Homes are responsible for 23 percent of the energy used in the US and 18 percent of carbon emissions. In cities like Chicago, where the temperature can vary by 100 degrees, heating and cooling bills can be bank-breakers. But it doesn’t have to be this way. Five years ago, local architecture and urban-design firm Farr Associates was asked to solve the problem. The company built a 2,600-square-foot house that is now “very, very close” to generating all of its own power, architect Jonathan Boyer says. The owners and designers continue to tweak the tech, and he’s expecting net-zero energy use in the next year-end report. Here’s a look at how it works.

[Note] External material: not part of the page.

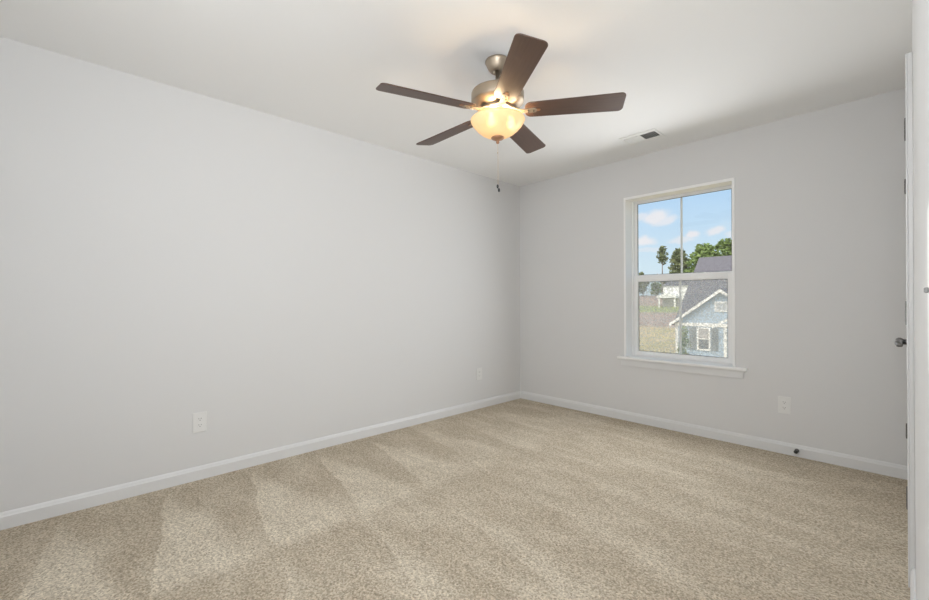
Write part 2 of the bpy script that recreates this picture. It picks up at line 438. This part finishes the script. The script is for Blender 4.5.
# ------------------------------------------------------------------ closet doors in the right wall
b = MB()
T = .020
for (y0, y1) in ((CY0, DY0 + .006), (DY1 - .006, CY1)):
    b.box((XR - T * .72, y0, 0), (XR, y1, CZ))
    ye = (y0, y0 + .018) if y0 == CY0 else (y1 - .018, y1)
    b.box((XR - T, ye[0], 0), (XR - T * .72, ye[1], CZ))
b.box((XR - T * .72, DY0 + .006, DZ - .006), (XR, DY1 - .006, CZ)); b.box((XR - T, CY0 + .018, CZ - .018), (XR - T * .72, CY1 - .018, CZ))
b.box((XR + .046, DY0, 0), (XR + .12, DY0 + .012, DZ)); b.box((XR + .046, DY1 - .012, 0), (XR + .12, DY1, DZ)); b.box((XR + .046, DY0 + .012, DZ - .012), (XR + .12, DY1 - .012, DZ))
struct(b.build('trim_1', 'trim', bevel=.003), 'white moulded casing around the closet doors', 'trim')

def leaf_door(name, y0, y1, hinge_y, handle_y, label, hx=.0255):
    b = MB()
    x0, x1 = XR + .004, XR + .040
    b.box((x0 + .006, y0, .012), (x1, y1, DZ - .004))
    st = .095
    b.box((x0, y0, .012), (x0 + .006, y0 + st, DZ - .004)); b.box((x0, y1 - st, .012), (x0 + .006, y1, DZ - .004))
    for z0, z1 in ((.012, .22), (.92, 1.06), (DZ - .12, DZ - .004)): b.box((x0, y0 + st, z0), (x0 + .006, y1 - st, z1))
    for z0, z1 in ((.25, .89), (1.09, DZ - .15)): b.box((x0 + .001, y0 + st + .03, z0), (x0 + .006, y1 - st - .03, z1))
    d = struct(b.build(name, 'trim', bevel=.002), label, 'door')
    for z in (.33, 1.065, 1.80):
        h = MB(); h.cyl(.0062, -.045, .045, (XR - hx, hinge_y, z), n=14)
        for k in (-.027, -.009, .009, .027): h.cyl(.0068, k - .0075, k + .0075, (XR - hx, hinge_y, z), n=14)
        s_ = 1 if hinge_y < handle_y else -1
        h.box((XR - hx + .0025, hinge_y - .002, z - .044), (XR + .003, hinge_y + .002, z + .044))
        h.build('hinge', 'nickel', d)
    k = MB()
    k.lathe([(0, 0), (.026, 0), (.026, -.006), (.022, -.010), (.010, -.012), (.009, -.050), (.0, -.050)], 24, (x0, handle_y, .908), 'x')
    sgn = -1 if handle_y < (DY0 + DY1) / 2 else 1
    k.tube([(x0 - .046, handle_y - sgn * .010, .908), (x0 - .053, handle_y + sgn * .012, .911), (x0 - .056, handle_y + sgn * .045, .908), (x0 - .053, handle_y + sgn * .085, .904), (x0 - .046, handle_y + sgn * .105, .902)], [.013, .014, .013, .012, .008], 12)
    k.build('lever_handle', 'nickel', d)
    return d
mid = (DY0 + DY1) / 2
leaf_door('door_1', mid + .0015, DY1 - .003, DY1 + .004, mid + .06, 'white closet door leaf nearer the window wall')
leaf_door('door_2', DY0 + .003, mid - .0015, DY0 - .004, mid - .06, 'white closet door leaf nearer the camera', .0178)

# door of the entry nook behind the camera
b = MB()
b.box((XA - .035, -.34, .01), (XA, .22, 2.03))
for y0, y1, z0, z1 in ((-.26, .14, .25, .9), (-.26, .14, 1.05, 1.9)): b.box((XA - .041, y0, z0), (XA - .035, y1, z1))
d3 = struct(b.build('door_3', 'trim', bevel=.003))
MB().lathe([(0, 0), (.026, 0), (.026, -.008), (.011, -.012), (.011, -.035), (.024, -.045), (.026, -.058), (.018, -.068), (0, -.07)], 24, (XA - .035, .16, .92), 'x').build('door_knob', 'nickel', d3)

# light switch on the right wall beside the camera
t = thing('light_switch', 'small light switch on the right wall at the photo edge', 'light switch', (XR, .415, 1.128))
MB().box((-.0016, -.030, -.057), (0, .032, .057)).build('switch_plate', 'plastic', t, bevel=.0006)
MB().box((-.0038, -.005, -.0019), (-.0016, .005, .0019)).build('toggle', 'shaded_plastic', t, bevel=.0008)  # shaded side of the toggle is put into its dark grey colour

# ------------------------------------------------------------------ window
jx0, jx1 = -1.825, -.960
b = MB()
ft = .018
b.box((jx0 - ft, YB - .007, .590), (jx0, YB + .006, OZ1 + .018)); b.box((jx1, YB - .007, .590), (jx1 + ft, YB + .006, OZ1 + .018))
b.box((jx0, YB - .007, 2.057), (jx1, YB + .006, OZ1 + .018))
b.box((OX0, YB + .006, .59), (jx0, 3.925, 2.062)); b.box((jx1, YB + .006, .59), (OX1, 3.925, 2.062)); b.box((jx0, YB + .006, 2.057), (jx1, 3.925, OZ1))
w1 = struct(b.build('window_1', 'window_trim', bevel=.0015), 'white double hung window in the back wall', 'window')
b = MB()
fy0, fy1 = 3.925, 3.998
b.box((OX0, fy0, .575), (jx0 + .014, fy1, OZ1)); b.box((jx1 - .014, fy0, .575), (OX1, fy1, OZ1))
b.box((jx0 + .014, fy0 + .02, 2.053), (jx1 - .014, fy1, OZ1)); b.box((jx0 + .014, fy0, .575), (jx1 - .014, fy1, .600))
b.build('window_frame', 'vinyl', w1, bevel=.002)
def sash(y0, y1, gx0, gx1, gz0, gz1, ox0, ox1, oz0, oz1, bar):
    b = MB()
    b.box((ox0, y0, oz0), (gx0, y1, oz1)); b.box((gx1, y0, oz0), (ox1, y1, oz1))
    b.box((gx0, y0, gz1), (gx1, y1, oz1)); b.box((gx0, y0, oz0), (gx1, y1, gz0))
    # glazing bead
    e = .007
    for a, c in (((gx0, y0 + .006, gz0), (gx0 + e, y1, gz1)), ((gx1 - e, y0 + .006, gz0), (gx1, y1, gz1)),
                 ((gx0 + e, y0 + .006, gz0), (gx1 - e, y1, gz0 + e)), ((gx0 + e, y0 + .006, gz1 - e), (gx1 - e, y1, gz1))): b.box(a, c)
    s = b.build('sash', 'vinyl', w1, bevel=.0015)
    ym = (y0 + y1) / 2
    MB().box((gx0 + .003, ym - .002, gz0 + .003), (gx1 - .003, ym + .002, gz1 - .003)).build('glass', 'glass', s)
    b = MB(); g = .0035
    b.box((gx0 + e, ym - .004, gz0 + e), (gx0 + e + g, ym + .005, gz1 - e)).box((gx1 - e - g, ym - .004, gz0 + e), (gx1 - e, ym + .005, gz1 - e))
    b.box((gx0 + e + g, ym - .004, gz1 - e - g), (gx1 - e - g, ym + .005, gz1 - e)).box((gx0 + e + g, ym - .004, gz0 + e), (gx1 - e - g, ym + .005, gz0 + e + g))
    b.build('bead_shadow_line', 'shadow_line', s)  # dark strip inside the bead, stands in for its shadow line
    xm = (gx0 + gx1) / 2
    MB().box((xm - bar, ym + .003, gz0 + e), (xm + bar, ym + .010, gz1 - e)).build('muntin', 'vinyl', s, bevel=.001)
    return s
sash(3.958, 3.986, -1.795, -.995, 1.352, 2.044, jx0 + .014, jx1 - .014, 1.31, 2.053, .0085)
lo = sash(3.927, 3.955, -1.775, -1.019, .636, 1.302, jx0 + .019, jx1 - .019, .602, 1.349, .0085)
for x in (-1.58, -1.2): MB().box((x - .03, 3.945, 1.349), (x + .03, 3.957, 1.357)).cyl(.010, 1.352, 1.360, (x, 3.950, 0)).build('sash_lock', 'vinyl', lo, bevel=.001)
b = MB()
sx0, sx1, sz0, sz1 = jx0 + .016, jx1 - .016, .602, 1.33
for a, c in (((sx0, 3.989, sz0), (sx0 + .018, 3.996, sz1)), ((sx1 - .018, 3.989, sz0), (sx1, 3.996, sz1)), ((sx0 + .018, 3.989, sz0), (sx1 - .018, 3.996, sz0 + .018)), ((sx0 + .018, 3.989, sz1 - .018), (sx1 - .018, 3.996, sz1))): b.box(a, c)
scr = b.build('screen_frame', 'vinyl', w1)
MB().box((sx0 + .018, 3.992, sz0 + .018), (sx1 - .018, 3.9925, sz1 - .018)).build('insect_screen', 'screen', scr)
MB().box((-1.897, 3.762, .575), (-.863, 3.93, .596)).build('stool', 'window_trim', w1, bevel=.005, seg=3)
b = MB().box((-1.872, 3.790, .512), (-.888, YB, .575)).box((-1.876, 3.784, .560), (-.884, 3.790, .575))
b.build('apron', 'trim', w1, bevel=.002)

# ------------------------------------------------------------------ outlets
def outlet(loc, rz, label):
    t = thing('wall_outlet', label, 'power outlet', loc, 'white wall outlets', rz)
    MB().box((-.039, -.0060, -.0625), (.039, 0, .0625)).build('cover_plate', 'plastic', t, bevel=.003)
    for z in (.0195, -.0195):
        poly = []
        for k in range(24):
            a = 2 * math.pi * k / 24
            poly.append((max(-.0165, min(.0165, .0185 * math.cos(a))), max(-.0125, min(.0125, .0150 * math.sin(a)))))
        rc = MB().prism(poly, -.0085, -.0050, lambda x, y, q, z=z: (x, q, z + y)).build('receptacle', 'plastic', t, bevel=.0008)
        MB().box((-.0075, -.0088, z + .001), (-.0053, -.0084, z + .0085)).box((.0053, -.0088, z + .001), (.0075, -.0084, z + .0085)).cyl(.0024, -.0088, -.0084, (0, 0, z - .006), 'y', 12).build('slots', 'slot', rc)
    MB().cyl(.003, -.0065, -.0050, (0, 0, 0), 'y', 12).build('screw', 'plastic', t)
    return t
o1 = outlet((XL, .612, .360), R(90), 'white outlet on the left wall nearest the camera')
dup(o1, (XL, 3.128, .360), 'white outlet on the left wall close to the far corner', R(90))
dup(o1, (-.633, YB, .353), 'white outlet on the window wall, right of the window', 0)

# ------------------------------------------------------------------ door stop
t = thing('door_stop', 'small dark door stop on the baseboard below the right outlet', 'door stop', (-.560, YB - .014, .045))
MB().lathe([(0, 0), (.013, 0), (.013, -.004), (.006, -.007), (0, -.007)], 20, (0, 0, 0), 'y').build('base_plate', 'nickel', t)
pts = [(.0052 * math.cos(a), -.006 - .030 * a / (2 * math.pi * 9), .0052 * math.sin(a)) for a in [2 * math.pi * 9 * i / 144 for i in range(145)]]
MB().tube(pts, .0016, 6).build('spring', 'nickel', t)
MB().lathe([(0, -.034), (.010, -.034), (.012, -.038), (.012, -.048), (.009, -.053), (0, -.054)], 20, (0, 0, 0), 'y').build('rubber_tip', 'rubber', t)

# ------------------------------------------------------------------ ceiling air vent
vx0, vx1, vy0, vy1 = -1.628, -1.343, 3.277, 3.487
vc = Vector(((vx0 + vx1) / 2, (vy0 + vy1) / 2, H))
t = thing('ceiling_vent', 'white two way ceiling air vent with a dark right half', 'air vent', vc)
hx, hy, ix, iy = (vx1 - vx0) / 2, (vy1 - vy0) / 2, .123, .062
b = MB()
b.box((-hx, -hy, -.006), (hx, -iy, 0)); b.box((-hx, iy, -.006), (hx, hy, 0)); b.box((-hx, -iy, -.006), (-ix, iy, 0)); b.box((ix, -iy, -.006), (hx, iy, 0)); b.box((-.005, -iy, -.006), (.005, iy, 0))
b.build('vent_frame', 'vent', t, bevel=.002)
MB().box((-ix, -iy, -.0012), (ix, iy, -.0002)).build('duct_opening', 'duct', t)
for side in (-1, 1):
    for k in range(7):
        x = side * (.013 + k * .0162)
        c, s_ = math.cos(R(38)), math.sin(R(38))
        w_ = .0075; th = .0007
        dxv, dzv = w_ * c, -w_ * s_ * side
        b = MB().add([(x - dxv, -iy, -.0065 - dzv - th), (x + dxv, -iy, -.0065 + dzv - th), (x + dxv, iy, -.0065 + dzv - th), (x - dxv, iy, -.0065 - dzv - th),
                      (x - dxv, -iy, -.0065 - dzv + th), (x + dxv, -iy, -.0065 + dzv + th), (x + dxv, iy, -.0065 + dzv + th), (x - dxv, iy, -.0065 - dzv + th)],
                     [(0, 3, 2, 1), (4, 5, 6, 7), (0, 1, 5, 4), (1, 2, 6, 5), (2, 3, 7, 6), (3, 0, 4, 7)])
        b.build('louver', 'vent', t)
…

Photo: Christopher Barrett


Earth-Friendly Elements

  1. Water Recycling
    The “upside-down” roof not only conceals extensive solar arrays, it captures rainwater for irrigating the garden’s native plants. Inside, an innovative system treats gray water from the washing machine with chlorine and ultraviolet light and uses it to flush the home’s dual-tank toilets.
  2. Solar Panels
    Forty-eight photovoltaic panels provide 10 kilowatts of generating capacity. The roof’s reflective surface bounces additional sunlight onto the PV panels, boosting energy yield by 10 percent. Meanwhile, thermal solar panels provide for the home’s hot water needs and support climate-control systems.
  3. Geothermal Wells
    Three hundred feet under the garden, three geothermal wells store warm water (heated in part by the rooftop panels) and circulate it to the house for heating and cooling. In summer, the closed- loop system functions as a heat-exchange system, chilling the house much as an air conditioner does.
  4. Radiant Heat
    In winter, warm water is pumped from the geothermal wells and circulated through tubing embedded in the home’s concrete floors. That’s enough to heat floors to about 55 or 60 degrees; air pumped from the wells then kicks room temperatures up to a comfy high-60s, low-70s range.
  5. Thick Walls
    The external walls sandwich insulation between two 8-inch-thick concrete layers that protect the interior from outside temperature fluctuations. On hot days, the concrete absorbs and retains heat, keeping rooms cool; at night it slowly releases that heat to maintain steady temps around the clock.
  6. Ultra-Efficient Windows
    Glass is great for letting in sunlight, but in cold weather it lets heat out. Three coats of glazing give these windows more than twice the thermal resistance of standard double-paned glass. Add in honeycombed shades for yet more heat retention.